Wednesday, July 27, 2005

Also Despicable

Judging from the way it’s bouncing around the blogosphere, this article appears to be becoming the definitive example of the weenies response to last week’s own goal, so let’s see what they’re actually saying:

THE POLICE, according to a Sunday newspaper yesterday, fear a “backlash in the Muslim community” after the fatal shooting of Jean Charles de Menezes, an innocent Brazilian electrician, at Stockwell Tube station on Friday. What the police should fear is a backlash from the entire civilised community.
So, if you disagree with him, you’re not civilised. No ego problem there. Of course, the disclaimer is all present and correct:

I am a hardliner on the War on Terror and remain a hawk on the invasion of Iraq and its aftermath.


Well, it’s better than ‘some of my best friends are pigs cops’. Still, you just know there’s a ‘but’ coming.

But if al-Qaeda has created an atmosphere in which an ordinary person can have five bullets pumped into him by the police, and society shrugs its shoulders, then the terrorists have already won a modest victory.
Some of us may think that it is not immediately obvious why any number of shootings in London should advance the cause of establishing a global Islamic state. Considering that it was a central tenet of the enemy’s war plans that the West was too decadent to take any form of decisive action, the ruthless destruction of a target matching the profile of a suicide bomber, will hardly please them.

Of course, an absurd argument needs an absurd comparison, and Timmy dutifully supplies it:

I don’t know about you, but if I found myself minding my own business on the São Paulo metro and was suddenly confronted by men wearing no uniforms but wielding weapons, screaming at me in Portuguese, I too might choose to bolt for it. It was not merely the police but their victim who had to make a split-second decision.
Except for the not inconsiderable point that the deceased was in London not Sao Paulo, and spoke perfect English. Other than that, it’s a perfect analogy. Anyway, there’s good evidence that the deceased was an illegal immigrant. He didn’t run because he didn’t know they were cops, he ran because he knew they were. No wonder the cops recognised a criminal taking to his heels rather than a ‘panicked civilian’.

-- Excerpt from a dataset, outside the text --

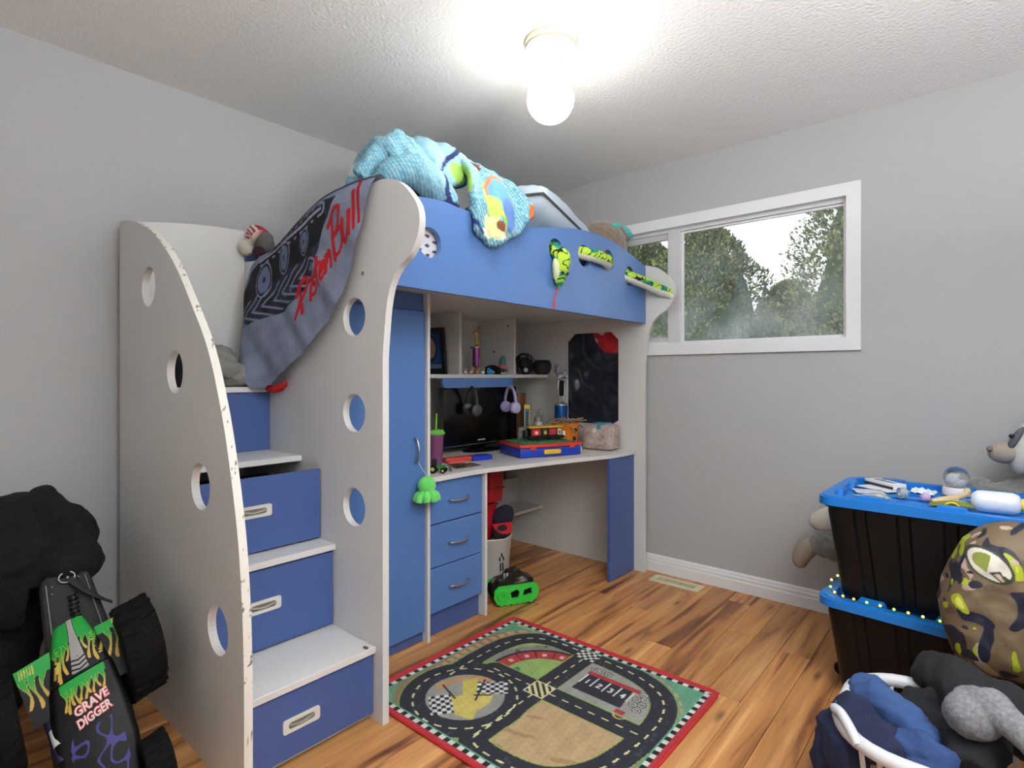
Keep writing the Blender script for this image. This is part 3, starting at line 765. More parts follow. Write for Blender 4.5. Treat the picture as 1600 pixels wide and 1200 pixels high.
blob(b, (-1.93, 1.42, 1.82), (.15, .15, .12), sub=3); blob(b, (-1.98, 1.62, 1.86), (.14, .20, .17), sub=3); blob(b, (-1.83, 1.60, 1.87), (.10, .14, .12), sub=3)
def pl_(pts, k):
    k = min(max(k, 0), .9999) * (len(pts) - 1); i = int(k); f = k - i
    return [a * (1 - f) + c * f for a, c in zip(pts[i], pts[i + 1])]
def arch(u, v):
    x, z = pl_([(-2.02, 1.80), (-2.0, 2.0), (-1.92, 2.11), (-1.82, 2.15), (-1.73, 2.12), (-1.675, 2.04), (-1.665, 1.97)], v)
    hh = pl_([(.84,), (.93,), (1.0,), (1.05,), (1.05,)], u)[0]
    z = 1.80 + (z - 1.80) * hh
    lip = max(0, v - .6) / .4; z -= lip * (.045 * math.sin(math.pi * u) ** 2 - .02 * u) + .03 * lip * (1 - u) 
    y = 1.29 + .36 * u + .03 * v
    f = .012 * math.sin(u * 21 + 4 * v) + .007 * math.sin(u * 39 - 6 * v)
    return (x + f * lip, y, z + f)
sheet(b, 36, 44, arch, thick=.034)
tube(b, smoothp([(-1.74, 1.255, 1.885), (-1.685, 1.30, 1.935), (-1.66, 1.37, 1.955), (-1.652, 1.45, 1.925), (-1.648, 1.52, 1.87), (-1.65, 1.55, 1.835)], 6), [.035] * 4 + [.05] * 8 + [.056] * 8 + [.048] * 6 + [.036] * 5, 12)
tube(b, smoothp([(-1.80, 1.30, 1.98), (-1.77, 1.345, 2.06), (-1.765, 1.372, 2.105), (-1.765, 1.385, 2.135)], 6), [.05] * 5 + [.04] * 6 + [.028] * 5 + [.012] * 3, 10)
tube(b, smoothp([(-1.82, 1.25, 1.93), (-1.79, 1.285, 2.0), (-1.78, 1.33, 2.05)], 6), .04, 10)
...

Perhaps sensing that these arguments are kind of weak, Timmy comes up with the wartime equivalent of asking if the Police have stopped beating their wife.

There should be three consequences of this terrible tragedy. The first is that every aspect of the investigation that will be conducted by the Independent Police Complaints Commission should be published. There must not be the slightest possibility that the Metropolitan Police might be covering up its embarrassment by, for example, citing “operational reasons” why the decisions taken last Friday morning cannot be scrutinised.
Neat, n’est pas ? Security forces in time of war refuse to open up their files to all and sundry, so they must be guilty. And in a similar vein, I propose that if Tim Hames can’t account for his actions on every Tuesday since August of 1999, it proves he’s a child molester.

The second is that the shoot-to-kill policy has to be re-examined. There is a world of difference between a plainclothes policeman finding himself riding on the Tube and spotting a man with a large bag behaving in a manner that makes him a potential suicide bomber and shooting him, and chasing a person on to a train carriage and firing at him.
Like, OK. Police can’t fire if they’ve been informed that a guy has left a known terrorist haunt, is dressed like the Michelin man and when challenged runs straight to the nearest train, but cops can fire if they see a guy acting like a potential suicide bomber. Say, Timmy, you wouldn’t like to expand on that one ? How do potential suicide bombers act ? I mean, those of us what are not civilised might be thinking that they just chug along until it’s button time, then ka-blooey! Do they do a little dance or what ? Or should the cops just shoot anyone rummaging through their bag ? We deserve answers!

The final and most important aspect relates to Mr Menezes and his loved ones. This man was, in effect, as much a victim of the London bombs of July 7 as those who died then. It is inconceivable that he would have been killed by the police if those terrorist atrocities had not happened. His name should be included among those who will be supported by the fund that was set up to help those left behind after those murders. We must be honest about how his awful death took place and be ready to learn the lessons.
Yes, that’s the real lesson from all this: Britain is evil. Kind of like the lessons of every other incident that’s ever happened. Pity poor Timmy. There he is waving the flag for civilised warfare, fought by nice chaps with Oxbridge degrees and well-cut suits, and suddenly it turns out that the John Thaw character the public really want isn’t Inspector Morse, it’s Jack Regan. That’s what turned Timmy so screamey. Mass slaughter he can take, massive irrelevance, man, that’s just too much.